> _Challenge_
Count the lines below that contain the word "scene". Give only the number.

> _Stored data_
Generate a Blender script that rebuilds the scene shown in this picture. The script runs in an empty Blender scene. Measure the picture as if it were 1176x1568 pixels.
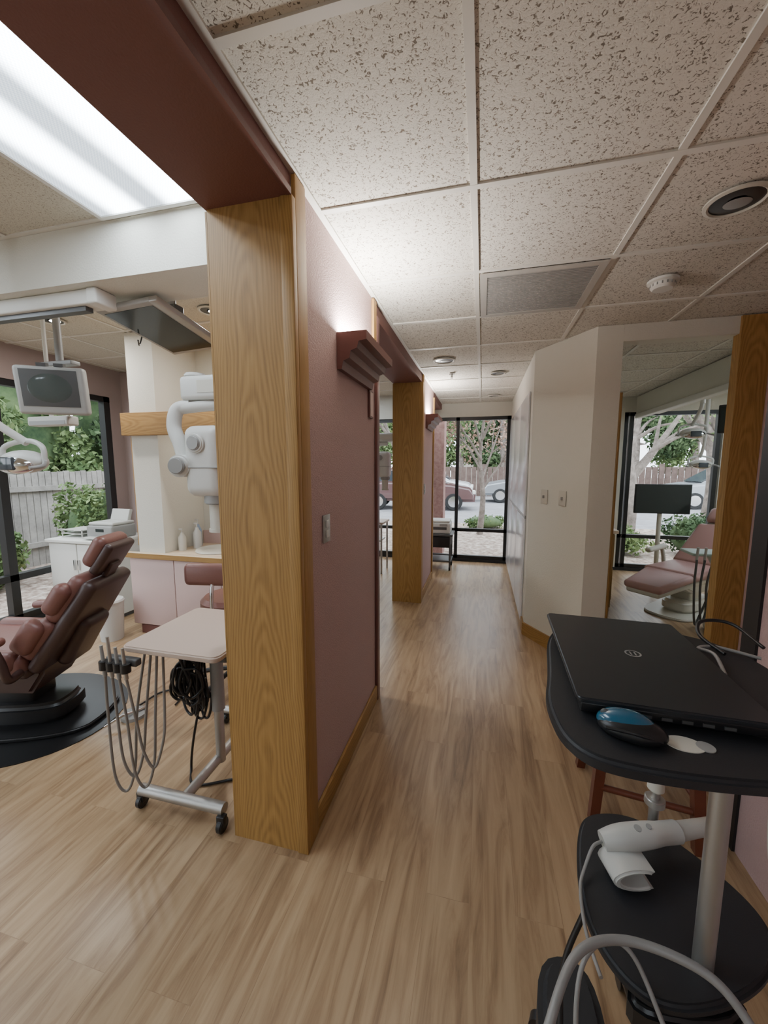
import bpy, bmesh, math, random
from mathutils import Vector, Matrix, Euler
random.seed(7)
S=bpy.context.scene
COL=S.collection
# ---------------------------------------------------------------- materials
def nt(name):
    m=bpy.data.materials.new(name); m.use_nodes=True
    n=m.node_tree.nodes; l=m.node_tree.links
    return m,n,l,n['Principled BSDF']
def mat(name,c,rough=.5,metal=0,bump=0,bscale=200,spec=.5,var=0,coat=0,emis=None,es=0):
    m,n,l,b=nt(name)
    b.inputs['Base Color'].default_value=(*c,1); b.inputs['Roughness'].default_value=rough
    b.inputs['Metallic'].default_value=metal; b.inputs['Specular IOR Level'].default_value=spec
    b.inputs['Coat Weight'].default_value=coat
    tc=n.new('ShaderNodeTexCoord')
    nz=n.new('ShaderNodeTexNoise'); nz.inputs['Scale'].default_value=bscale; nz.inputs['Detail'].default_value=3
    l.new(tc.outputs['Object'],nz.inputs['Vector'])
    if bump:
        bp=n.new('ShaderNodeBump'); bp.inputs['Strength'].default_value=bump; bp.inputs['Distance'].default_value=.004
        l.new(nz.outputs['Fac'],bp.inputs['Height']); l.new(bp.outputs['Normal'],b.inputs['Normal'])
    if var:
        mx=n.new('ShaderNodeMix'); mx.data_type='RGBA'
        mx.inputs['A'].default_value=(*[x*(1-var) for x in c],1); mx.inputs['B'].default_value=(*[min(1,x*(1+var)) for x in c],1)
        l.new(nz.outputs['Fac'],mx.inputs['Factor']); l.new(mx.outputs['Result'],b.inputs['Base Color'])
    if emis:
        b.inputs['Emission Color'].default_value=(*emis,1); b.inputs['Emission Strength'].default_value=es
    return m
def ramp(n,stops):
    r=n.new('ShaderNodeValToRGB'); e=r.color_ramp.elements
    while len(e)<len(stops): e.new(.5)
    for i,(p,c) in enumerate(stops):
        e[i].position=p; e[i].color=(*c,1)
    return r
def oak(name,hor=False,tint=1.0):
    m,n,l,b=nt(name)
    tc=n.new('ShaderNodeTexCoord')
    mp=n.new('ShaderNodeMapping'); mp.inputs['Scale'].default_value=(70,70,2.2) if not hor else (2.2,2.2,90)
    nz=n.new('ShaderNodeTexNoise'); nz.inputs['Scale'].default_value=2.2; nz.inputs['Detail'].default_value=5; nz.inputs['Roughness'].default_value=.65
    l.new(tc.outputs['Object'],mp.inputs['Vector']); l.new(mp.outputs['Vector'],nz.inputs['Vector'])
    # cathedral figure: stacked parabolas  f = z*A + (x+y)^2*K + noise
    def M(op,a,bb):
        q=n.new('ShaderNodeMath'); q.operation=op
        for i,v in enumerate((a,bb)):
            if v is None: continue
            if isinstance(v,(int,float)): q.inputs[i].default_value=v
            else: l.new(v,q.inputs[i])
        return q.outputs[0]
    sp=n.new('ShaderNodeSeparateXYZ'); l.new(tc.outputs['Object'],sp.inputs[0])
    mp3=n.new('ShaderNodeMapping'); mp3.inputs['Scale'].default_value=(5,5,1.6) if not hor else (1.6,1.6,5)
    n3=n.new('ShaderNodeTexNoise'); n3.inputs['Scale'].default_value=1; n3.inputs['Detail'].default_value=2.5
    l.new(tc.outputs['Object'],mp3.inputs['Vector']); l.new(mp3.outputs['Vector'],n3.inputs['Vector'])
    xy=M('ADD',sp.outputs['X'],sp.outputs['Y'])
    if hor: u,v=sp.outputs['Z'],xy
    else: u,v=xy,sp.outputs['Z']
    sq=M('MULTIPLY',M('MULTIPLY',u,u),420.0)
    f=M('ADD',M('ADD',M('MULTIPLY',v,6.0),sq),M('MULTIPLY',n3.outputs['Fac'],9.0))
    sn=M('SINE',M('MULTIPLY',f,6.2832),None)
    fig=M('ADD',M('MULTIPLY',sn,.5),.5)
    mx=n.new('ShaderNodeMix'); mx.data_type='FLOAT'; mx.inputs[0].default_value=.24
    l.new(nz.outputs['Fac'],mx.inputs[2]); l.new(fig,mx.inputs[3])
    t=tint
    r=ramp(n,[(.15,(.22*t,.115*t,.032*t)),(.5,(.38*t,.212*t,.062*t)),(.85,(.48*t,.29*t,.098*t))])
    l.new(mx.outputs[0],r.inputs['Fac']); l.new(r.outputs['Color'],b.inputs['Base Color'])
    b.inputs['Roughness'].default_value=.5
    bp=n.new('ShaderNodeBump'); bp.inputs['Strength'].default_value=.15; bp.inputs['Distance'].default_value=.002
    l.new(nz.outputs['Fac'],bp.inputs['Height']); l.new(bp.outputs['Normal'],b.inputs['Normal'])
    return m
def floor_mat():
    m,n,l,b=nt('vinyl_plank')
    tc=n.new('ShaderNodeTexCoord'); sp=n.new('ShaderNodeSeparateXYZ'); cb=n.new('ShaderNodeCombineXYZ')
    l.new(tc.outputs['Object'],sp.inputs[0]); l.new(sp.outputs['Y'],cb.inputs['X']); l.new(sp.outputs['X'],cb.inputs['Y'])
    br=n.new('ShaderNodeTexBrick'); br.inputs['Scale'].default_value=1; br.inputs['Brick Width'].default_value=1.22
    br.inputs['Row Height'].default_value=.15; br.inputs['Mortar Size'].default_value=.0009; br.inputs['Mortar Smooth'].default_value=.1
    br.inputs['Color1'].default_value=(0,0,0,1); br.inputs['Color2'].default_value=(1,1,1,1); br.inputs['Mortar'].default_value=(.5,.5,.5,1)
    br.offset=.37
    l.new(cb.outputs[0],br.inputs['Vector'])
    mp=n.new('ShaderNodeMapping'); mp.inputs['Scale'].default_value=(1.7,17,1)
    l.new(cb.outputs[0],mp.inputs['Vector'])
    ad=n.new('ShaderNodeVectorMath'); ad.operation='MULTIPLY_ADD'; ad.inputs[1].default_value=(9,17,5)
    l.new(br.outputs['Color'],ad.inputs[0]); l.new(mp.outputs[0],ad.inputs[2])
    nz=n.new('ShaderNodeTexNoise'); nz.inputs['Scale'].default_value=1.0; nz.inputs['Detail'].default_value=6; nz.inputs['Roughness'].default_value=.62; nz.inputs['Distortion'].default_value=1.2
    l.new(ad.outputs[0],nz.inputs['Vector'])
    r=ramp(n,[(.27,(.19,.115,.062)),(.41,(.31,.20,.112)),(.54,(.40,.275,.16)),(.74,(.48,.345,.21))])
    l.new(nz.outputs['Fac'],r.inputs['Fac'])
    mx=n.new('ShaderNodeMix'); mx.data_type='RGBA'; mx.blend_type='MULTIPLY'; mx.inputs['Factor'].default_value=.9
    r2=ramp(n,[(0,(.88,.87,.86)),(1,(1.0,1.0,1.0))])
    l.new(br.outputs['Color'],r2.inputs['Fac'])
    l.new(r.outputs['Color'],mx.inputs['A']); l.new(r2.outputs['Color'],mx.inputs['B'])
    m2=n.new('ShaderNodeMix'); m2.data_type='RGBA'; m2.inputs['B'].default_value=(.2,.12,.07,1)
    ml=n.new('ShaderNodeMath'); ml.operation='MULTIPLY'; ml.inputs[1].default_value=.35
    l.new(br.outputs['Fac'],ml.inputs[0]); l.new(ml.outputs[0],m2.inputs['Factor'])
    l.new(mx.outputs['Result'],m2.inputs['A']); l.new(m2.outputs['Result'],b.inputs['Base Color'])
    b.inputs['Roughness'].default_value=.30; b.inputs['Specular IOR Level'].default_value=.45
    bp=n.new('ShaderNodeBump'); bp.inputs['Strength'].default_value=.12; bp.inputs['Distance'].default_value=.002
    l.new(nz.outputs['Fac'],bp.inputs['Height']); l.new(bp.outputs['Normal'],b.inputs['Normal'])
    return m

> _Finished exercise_
2